Fog, rain, and snow can produce enormous photographic opportunities. While landscapes may appear mysterious and moody, the muted colors create beautiful, if not different, images unmatched in bright sunlight. The absence of extreme highlights and shadows generally found during inclement weather produces a neutral scene, which the digital camera system handles with ease. Set your camera on Auto Mode and let it do its thing.

However, if the sun is out after a snowfall, there is the problem of extremely high contrast between bright highlights and deep shadows.

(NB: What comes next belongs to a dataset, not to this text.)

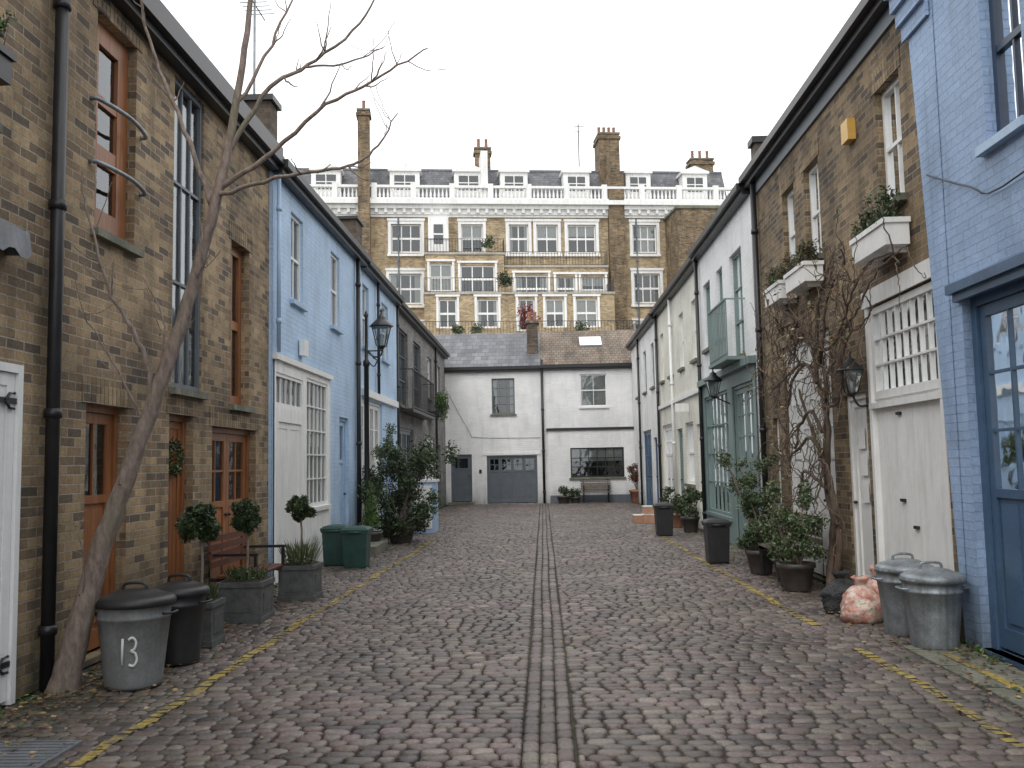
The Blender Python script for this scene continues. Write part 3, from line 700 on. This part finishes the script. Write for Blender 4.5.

If you are taking photos of people in bright sunlight, turn your flash control from “auto” to “on.” Your flash will fill in the shadowed areas on the face which are caused by high-contrast light. For better people exposures in fog and rain, use fill-flash here as well.

From gray to white

Also, in bright sunlight, the camera makes snow look gray. There is a way to compensate for this. Use the control selector marked with an icon or the word “Scene” or letters like SC or BS (meaning “best shot”) to dial in the “snow” scene mode. Using this feature will give you white snow.

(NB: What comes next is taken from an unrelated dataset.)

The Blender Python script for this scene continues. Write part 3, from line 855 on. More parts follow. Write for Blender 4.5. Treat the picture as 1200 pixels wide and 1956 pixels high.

Digital cameras are sturdy but they do need some protection from the elements. Here’s a trick to protect your camera from getting wet in heavy rainfall: put your camera in any plastic bag, or zip bag, with a hole cut out for the lens. You will be able to see the screen through the plastic to compose the picture.

In very cold weather, condensation might form on the lens when going outside. Allow a few minutes for your camera to acclimate itself to the weather before taking pictures. And, once indoors and before processing the images, allow time for condensation that might have built up inside the camera to dry.

Don’t hesitate to take pictures in the fog, rain, and snow. You’ll be pleased with how the photos turn out.